Scenes as source code:
'''
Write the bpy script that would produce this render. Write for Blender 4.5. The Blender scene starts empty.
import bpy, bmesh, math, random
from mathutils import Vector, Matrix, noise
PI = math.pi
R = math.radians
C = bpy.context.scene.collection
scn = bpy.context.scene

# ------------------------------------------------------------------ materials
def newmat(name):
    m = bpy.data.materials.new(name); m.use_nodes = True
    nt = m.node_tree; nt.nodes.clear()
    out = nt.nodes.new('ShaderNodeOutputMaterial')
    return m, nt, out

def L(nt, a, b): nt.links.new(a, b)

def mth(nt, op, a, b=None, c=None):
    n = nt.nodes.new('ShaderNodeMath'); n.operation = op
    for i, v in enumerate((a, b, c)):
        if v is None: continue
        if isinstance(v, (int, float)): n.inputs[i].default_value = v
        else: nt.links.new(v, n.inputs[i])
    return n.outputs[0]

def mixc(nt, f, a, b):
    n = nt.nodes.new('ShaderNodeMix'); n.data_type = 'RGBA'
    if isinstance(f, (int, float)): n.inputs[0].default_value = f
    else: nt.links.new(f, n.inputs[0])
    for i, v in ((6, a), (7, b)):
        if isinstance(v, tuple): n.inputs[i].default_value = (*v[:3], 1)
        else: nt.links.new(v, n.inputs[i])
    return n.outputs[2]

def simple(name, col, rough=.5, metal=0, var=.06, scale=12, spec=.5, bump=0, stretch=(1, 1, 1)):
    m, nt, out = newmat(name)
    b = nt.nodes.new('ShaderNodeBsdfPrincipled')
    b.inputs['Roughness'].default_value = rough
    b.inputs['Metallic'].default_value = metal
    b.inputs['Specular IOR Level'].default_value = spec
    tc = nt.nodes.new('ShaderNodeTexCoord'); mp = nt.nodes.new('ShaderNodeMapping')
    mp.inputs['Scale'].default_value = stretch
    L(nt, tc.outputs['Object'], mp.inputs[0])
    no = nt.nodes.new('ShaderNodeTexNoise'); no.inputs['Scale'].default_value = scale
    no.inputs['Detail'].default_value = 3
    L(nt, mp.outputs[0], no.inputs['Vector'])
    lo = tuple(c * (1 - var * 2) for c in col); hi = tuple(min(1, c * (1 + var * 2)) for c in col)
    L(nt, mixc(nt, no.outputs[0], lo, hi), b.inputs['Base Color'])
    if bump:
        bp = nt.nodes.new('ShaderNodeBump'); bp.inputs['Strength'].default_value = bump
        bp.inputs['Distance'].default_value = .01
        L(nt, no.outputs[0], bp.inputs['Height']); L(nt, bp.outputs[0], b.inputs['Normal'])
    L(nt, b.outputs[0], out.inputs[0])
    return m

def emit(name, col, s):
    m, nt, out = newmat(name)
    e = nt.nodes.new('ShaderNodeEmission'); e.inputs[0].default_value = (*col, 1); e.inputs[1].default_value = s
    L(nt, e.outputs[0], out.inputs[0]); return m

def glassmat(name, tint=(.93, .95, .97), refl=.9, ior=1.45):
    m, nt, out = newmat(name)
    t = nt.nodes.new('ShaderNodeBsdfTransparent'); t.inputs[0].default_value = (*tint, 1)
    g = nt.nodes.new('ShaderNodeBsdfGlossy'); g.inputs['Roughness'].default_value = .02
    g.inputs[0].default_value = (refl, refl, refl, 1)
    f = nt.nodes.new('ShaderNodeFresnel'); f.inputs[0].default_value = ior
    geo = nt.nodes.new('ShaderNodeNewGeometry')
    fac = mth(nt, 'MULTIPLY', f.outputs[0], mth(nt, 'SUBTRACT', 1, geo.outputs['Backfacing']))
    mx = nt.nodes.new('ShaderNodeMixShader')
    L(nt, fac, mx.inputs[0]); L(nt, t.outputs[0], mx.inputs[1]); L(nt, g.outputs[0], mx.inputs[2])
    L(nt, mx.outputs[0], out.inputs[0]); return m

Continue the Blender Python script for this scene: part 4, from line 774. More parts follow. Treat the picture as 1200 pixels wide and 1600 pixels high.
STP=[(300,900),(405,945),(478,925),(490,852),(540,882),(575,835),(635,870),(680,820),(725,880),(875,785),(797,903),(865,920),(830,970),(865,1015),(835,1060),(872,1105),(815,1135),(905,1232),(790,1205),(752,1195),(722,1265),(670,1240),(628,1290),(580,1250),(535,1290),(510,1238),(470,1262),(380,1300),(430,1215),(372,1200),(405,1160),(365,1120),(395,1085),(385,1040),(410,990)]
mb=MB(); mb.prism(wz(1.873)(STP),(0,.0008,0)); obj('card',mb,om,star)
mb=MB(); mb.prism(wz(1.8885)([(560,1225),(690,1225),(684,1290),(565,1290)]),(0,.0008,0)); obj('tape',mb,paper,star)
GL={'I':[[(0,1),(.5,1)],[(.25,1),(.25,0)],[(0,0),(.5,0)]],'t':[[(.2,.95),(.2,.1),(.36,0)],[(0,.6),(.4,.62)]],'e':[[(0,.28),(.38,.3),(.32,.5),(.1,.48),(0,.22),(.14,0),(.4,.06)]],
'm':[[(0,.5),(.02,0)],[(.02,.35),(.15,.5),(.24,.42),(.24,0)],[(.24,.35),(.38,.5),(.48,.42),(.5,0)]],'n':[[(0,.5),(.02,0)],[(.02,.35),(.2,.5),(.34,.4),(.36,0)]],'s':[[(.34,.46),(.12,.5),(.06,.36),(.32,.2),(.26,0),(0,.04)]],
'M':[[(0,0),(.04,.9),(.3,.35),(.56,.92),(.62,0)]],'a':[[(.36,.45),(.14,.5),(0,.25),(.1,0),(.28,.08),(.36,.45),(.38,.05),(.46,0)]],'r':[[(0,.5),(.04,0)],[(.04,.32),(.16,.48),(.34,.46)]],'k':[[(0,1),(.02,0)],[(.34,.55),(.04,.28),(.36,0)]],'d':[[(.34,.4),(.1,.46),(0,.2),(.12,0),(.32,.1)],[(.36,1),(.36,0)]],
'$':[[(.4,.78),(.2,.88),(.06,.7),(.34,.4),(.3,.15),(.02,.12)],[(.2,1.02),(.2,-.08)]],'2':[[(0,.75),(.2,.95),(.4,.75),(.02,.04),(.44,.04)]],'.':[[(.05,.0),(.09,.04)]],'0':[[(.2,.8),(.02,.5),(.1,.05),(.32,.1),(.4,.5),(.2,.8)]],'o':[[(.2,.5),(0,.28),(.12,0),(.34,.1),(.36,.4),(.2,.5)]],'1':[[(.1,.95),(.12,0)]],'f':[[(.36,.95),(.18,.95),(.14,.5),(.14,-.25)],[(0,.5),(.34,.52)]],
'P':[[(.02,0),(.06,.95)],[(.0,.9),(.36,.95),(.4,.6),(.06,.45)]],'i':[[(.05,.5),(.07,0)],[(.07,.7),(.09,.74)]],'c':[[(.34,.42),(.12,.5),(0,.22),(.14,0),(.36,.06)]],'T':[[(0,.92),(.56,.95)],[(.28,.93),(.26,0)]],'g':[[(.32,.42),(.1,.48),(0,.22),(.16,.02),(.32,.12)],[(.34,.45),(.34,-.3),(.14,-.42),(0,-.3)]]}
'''
Task: Every entry must be output again, exactly as written above.

Solution for this exercise:
Write the bpy script that would produce this render. Write for Blender 4.5. The Blender scene starts empty.
import bpy, bmesh, math, random
from mathutils import Vector, Matrix, noise
PI = math.pi
R = math.radians
C = bpy.context.scene.collection
scn = bpy.context.scene

# ------------------------------------------------------------------ materials
def newmat(name):
    m = bpy.data.materials.new(name); m.use_nodes = True
    nt = m.node_tree; nt.nodes.clear()
    out = nt.nodes.new('ShaderNodeOutputMaterial')
    return m, nt, out

def L(nt, a, b): nt.links.new(a, b)

def mth(nt, op, a, b=None, c=None):
    n = nt.nodes.new('ShaderNodeMath'); n.operation = op
    for i, v in enumerate((a, b, c)):
        if v is None: continue
        if isinstance(v, (int, float)): n.inputs[i].default_value = v
        else: nt.links.new(v, n.inputs[i])
    return n.outputs[0]

def mixc(nt, f, a, b):
    n = nt.nodes.new('ShaderNodeMix'); n.data_type = 'RGBA'
    if isinstance(f, (int, float)): n.inputs[0].default_value = f
    else: nt.links.new(f, n.inputs[0])
    for i, v in ((6, a), (7, b)):
        if isinstance(v, tuple): n.inputs[i].default_value = (*v[:3], 1)
        else: nt.links.new(v, n.inputs[i])
    return n.outputs[2]

def simple(name, col, rough=.5, metal=0, var=.06, scale=12, spec=.5, bump=0, stretch=(1, 1, 1)):
    m, nt, out = newmat(name)
    b = nt.nodes.new('ShaderNodeBsdfPrincipled')
    b.inputs['Roughness'].default_value = rough
    b.inputs['Metallic'].default_value = metal
    b.inputs['Specular IOR Level'].default_value = spec
    tc = nt.nodes.new('ShaderNodeTexCoord'); mp = nt.nodes.new('ShaderNodeMapping')
    mp.inputs['Scale'].default_value = stretch
    L(nt, tc.outputs['Object'], mp.inputs[0])
    no = nt.nodes.new('ShaderNodeTexNoise'); no.inputs['Scale'].default_value = scale
    no.inputs['Detail'].default_value = 3
    L(nt, mp.outputs[0], no.inputs['Vector'])
    lo = tuple(c * (1 - var * 2) for c in col); hi = tuple(min(1, c * (1 + var * 2)) for c in col)
    L(nt, mixc(nt, no.outputs[0], lo, hi), b.inputs['Base Color'])
    if bump:
        bp = nt.nodes.new('ShaderNodeBump'); bp.inputs['Strength'].default_value = bump
        bp.inputs['Distance'].default_value = .01
        L(nt, no.outputs[0], bp.inputs['Height']); L(nt, bp.outputs[0], b.inputs['Normal'])
    L(nt, b.outputs[0], out.inputs[0])
    return m

def emit(name, col, s):
    m, nt, out = newmat(name)
    e = nt.nodes.new('ShaderNodeEmission'); e.inputs[0].default_value = (*col, 1); e.inputs[1].default_value = s
    L(nt, e.outputs[0], out.inputs[0]); return m

def glassmat(name, tint=(.93, .95, .97), refl=.9, ior=1.45):
    m, nt, out = newmat(name)
    t = nt.nodes.new('ShaderNodeBsdfTransparent'); t.inputs[0].default_value = (*tint, 1)
    g = nt.nodes.new('ShaderNodeBsdfGlossy'); g.inputs['Roughness'].default_value = .02
    g.inputs[0].default_value = (refl, refl, refl, 1)
    f = nt.nodes.new('ShaderNodeFresnel'); f.inputs[0].default_value = ior
    geo = nt.nodes.new('ShaderNodeNewGeometry')
    fac = mth(nt, 'MULTIPLY', f.outputs[0], mth(nt, 'SUBTRACT', 1, geo.outputs['Backfacing']))
    mx = nt.nodes.new('ShaderNodeMixShader')
    L(nt, fac, mx.inputs[0]); L(nt, t.outputs[0], mx.inputs[1]); L(nt, g.outputs[0], mx.inputs[2])
    L(nt, mx.outputs[0], out.inputs[0]); return m

Continue the Blender Python script for this scene: part 4, from line 774. More parts follow. Treat the picture as 1200 pixels wide and 1600 pixels high.
STP=[(300,900),(405,945),(478,925),(490,852),(540,882),(575,835),(635,870),(680,820),(725,880),(875,785),(797,903),(865,920),(830,970),(865,1015),(835,1060),(872,1105),(815,1135),(905,1232),(790,1205),(752,1195),(722,1265),(670,1240),(628,1290),(580,1250),(535,1290),(510,1238),(470,1262),(380,1300),(430,1215),(372,1200),(405,1160),(365,1120),(395,1085),(385,1040),(410,990)]
mb=MB(); mb.prism(wz(1.873)(STP),(0,.0008,0)); obj('card',mb,om,star)
mb=MB(); mb.prism(wz(1.8885)([(560,1225),(690,1225),(684,1290),(565,1290)]),(0,.0008,0)); obj('tape',mb,paper,star)
GL={'I':[[(0,1),(.5,1)],[(.25,1),(.25,0)],[(0,0),(.5,0)]],'t':[[(.2,.95),(.2,.1),(.36,0)],[(0,.6),(.4,.62)]],'e':[[(0,.28),(.38,.3),(.32,.5),(.1,.48),(0,.22),(.14,0),(.4,.06)]],
'm':[[(0,.5),(.02,0)],[(.02,.35),(.15,.5),(.24,.42),(.24,0)],[(.24,.35),(.38,.5),(.48,.42),(.5,0)]],'n':[[(0,.5),(.02,0)],[(.02,.35),(.2,.5),(.34,.4),(.36,0)]],'s':[[(.34,.46),(.12,.5),(.06,.36),(.32,.2),(.26,0),(0,.04)]],
'M':[[(0,0),(.04,.9),(.3,.35),(.56,.92),(.62,0)]],'a':[[(.36,.45),(.14,.5),(0,.25),(.1,0),(.28,.08),(.36,.45),(.38,.05),(.46,0)]],'r':[[(0,.5),(.04,0)],[(.04,.32),(.16,.48),(.34,.46)]],'k':[[(0,1),(.02,0)],[(.34,.55),(.04,.28),(.36,0)]],'d':[[(.34,.4),(.1,.46),(0,.2),(.12,0),(.32,.1)],[(.36,1),(.36,0)]],
'$':[[(.4,.78),(.2,.88),(.06,.7),(.34,.4),(.3,.15),(.02,.12)],[(.2,1.02),(.2,-.08)]],'2':[[(0,.75),(.2,.95),(.4,.75),(.02,.04),(.44,.04)]],'.':[[(.05,.0),(.09,.04)]],'0':[[(.2,.8),(.02,.5),(.1,.05),(.32,.1),(.4,.5),(.2,.8)]],'o':[[(.2,.5),(0,.28),(.12,0),(.34,.1),(.36,.4),(.2,.5)]],'1':[[(.1,.95),(.12,0)]],'f':[[(.36,.95),(.18,.95),(.14,.5),(.14,-.25)],[(0,.5),(.34,.52)]],
'P':[[(.02,0),(.06,.95)],[(.0,.9),(.36,.95),(.4,.6),(.06,.45)]],'i':[[(.05,.5),(.07,0)],[(.07,.7),(.09,.74)]],'c':[[(.34,.42),(.12,.5),(0,.22),(.14,0),(.36,.06)]],'T':[[(0,.92),(.56,.95)],[(.28,.93),(.26,0)]],'g':[[(.32,.42),(.1,.48),(0,.22),(.16,.02),(.32,.12)],[(.34,.45),(.34,-.3),(.14,-.42),(0,-.3)]]}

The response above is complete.